[START DATA SEGMENT]

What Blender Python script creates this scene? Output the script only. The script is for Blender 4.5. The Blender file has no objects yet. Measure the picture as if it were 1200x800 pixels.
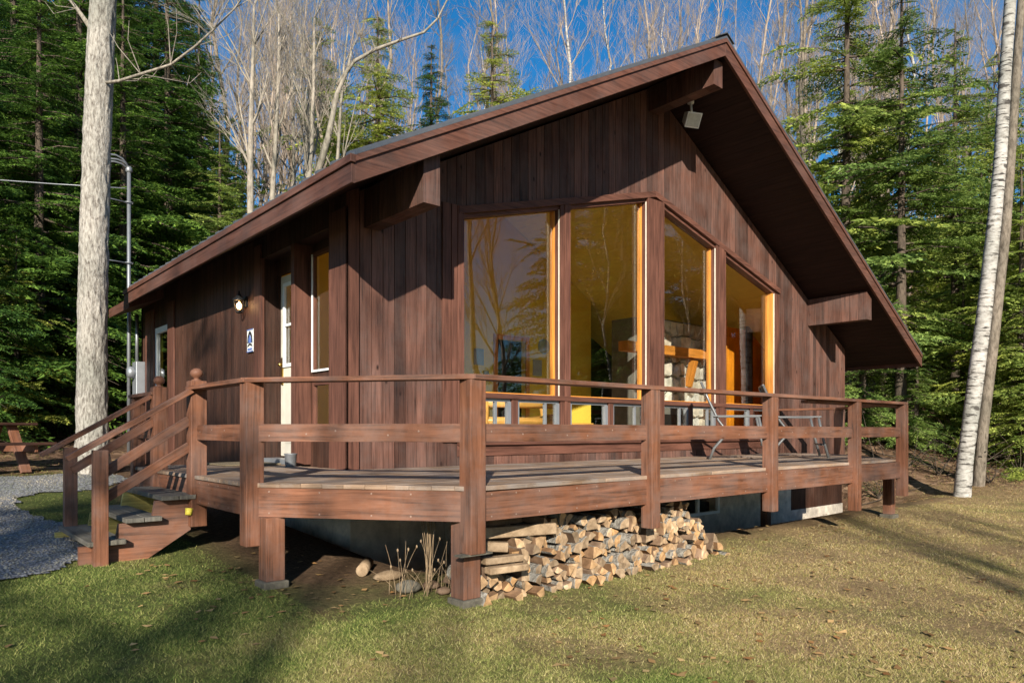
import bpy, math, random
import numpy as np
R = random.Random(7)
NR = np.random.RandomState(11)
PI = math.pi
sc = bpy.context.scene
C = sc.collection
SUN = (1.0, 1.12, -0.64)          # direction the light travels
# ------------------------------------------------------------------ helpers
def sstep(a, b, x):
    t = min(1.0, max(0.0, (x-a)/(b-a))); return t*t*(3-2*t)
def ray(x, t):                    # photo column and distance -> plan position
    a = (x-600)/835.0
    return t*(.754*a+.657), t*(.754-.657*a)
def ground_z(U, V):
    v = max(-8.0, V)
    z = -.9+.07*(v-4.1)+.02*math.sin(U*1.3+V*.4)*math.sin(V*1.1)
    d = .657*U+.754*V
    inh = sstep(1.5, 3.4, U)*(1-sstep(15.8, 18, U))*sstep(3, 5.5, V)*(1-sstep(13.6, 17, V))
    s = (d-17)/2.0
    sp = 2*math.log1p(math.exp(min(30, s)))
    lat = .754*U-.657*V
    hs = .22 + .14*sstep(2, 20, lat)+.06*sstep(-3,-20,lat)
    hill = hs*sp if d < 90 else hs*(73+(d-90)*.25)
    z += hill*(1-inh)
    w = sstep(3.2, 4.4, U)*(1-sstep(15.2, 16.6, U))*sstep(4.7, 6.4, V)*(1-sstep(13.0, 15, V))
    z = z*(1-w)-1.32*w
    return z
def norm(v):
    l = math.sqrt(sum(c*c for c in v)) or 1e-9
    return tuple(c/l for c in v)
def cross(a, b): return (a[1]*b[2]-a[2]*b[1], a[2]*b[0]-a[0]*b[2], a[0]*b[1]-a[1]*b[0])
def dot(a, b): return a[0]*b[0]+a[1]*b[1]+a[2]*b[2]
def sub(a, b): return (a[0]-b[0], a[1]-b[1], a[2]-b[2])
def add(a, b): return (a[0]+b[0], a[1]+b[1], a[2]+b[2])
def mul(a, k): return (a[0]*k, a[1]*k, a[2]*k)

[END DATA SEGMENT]

Send back the data above word for word, with the pictures left out.

• _TASK OUTPUT_:
What Blender Python script creates this scene? Output the script only. The script is for Blender 4.5. The Blender file has no objects yet. Measure the picture as if it were 1200x800 pixels.
import bpy, math, random
import numpy as np
R = random.Random(7)
NR = np.random.RandomState(11)
PI = math.pi
sc = bpy.context.scene
C = sc.collection
SUN = (1.0, 1.12, -0.64)          # direction the light travels
# ------------------------------------------------------------------ helpers
def sstep(a, b, x):
    t = min(1.0, max(0.0, (x-a)/(b-a))); return t*t*(3-2*t)
def ray(x, t):                    # photo column and distance -> plan position
    a = (x-600)/835.0
    return t*(.754*a+.657), t*(.754-.657*a)
def ground_z(U, V):
    v = max(-8.0, V)
    z = -.9+.07*(v-4.1)+.02*math.sin(U*1.3+V*.4)*math.sin(V*1.1)
    d = .657*U+.754*V
    inh = sstep(1.5, 3.4, U)*(1-sstep(15.8, 18, U))*sstep(3, 5.5, V)*(1-sstep(13.6, 17, V))
    s = (d-17)/2.0
    sp = 2*math.log1p(math.exp(min(30, s)))
    lat = .754*U-.657*V
    hs = .22 + .14*sstep(2, 20, lat)+.06*sstep(-3,-20,lat)
    hill = hs*sp if d < 90 else hs*(73+(d-90)*.25)
    z += hill*(1-inh)
    w = sstep(3.2, 4.4, U)*(1-sstep(15.2, 16.6, U))*sstep(4.7, 6.4, V)*(1-sstep(13.0, 15, V))
    z = z*(1-w)-1.32*w
    return z
def norm(v):
    l = math.sqrt(sum(c*c for c in v)) or 1e-9
    return tuple(c/l for c in v)
def cross(a, b): return (a[1]*b[2]-a[2]*b[1], a[2]*b[0]-a[0]*b[2], a[0]*b[1]-a[1]*b[0])
def dot(a, b): return a[0]*b[0]+a[1]*b[1]+a[2]*b[2]
def sub(a, b): return (a[0]-b[0], a[1]-b[1], a[2]-b[2])
def add(a, b): return (a[0]+b[0], a[1]+b[1], a[2]+b[2])
def mul(a, k): return (a[0]*k, a[1]*k, a[2]*k)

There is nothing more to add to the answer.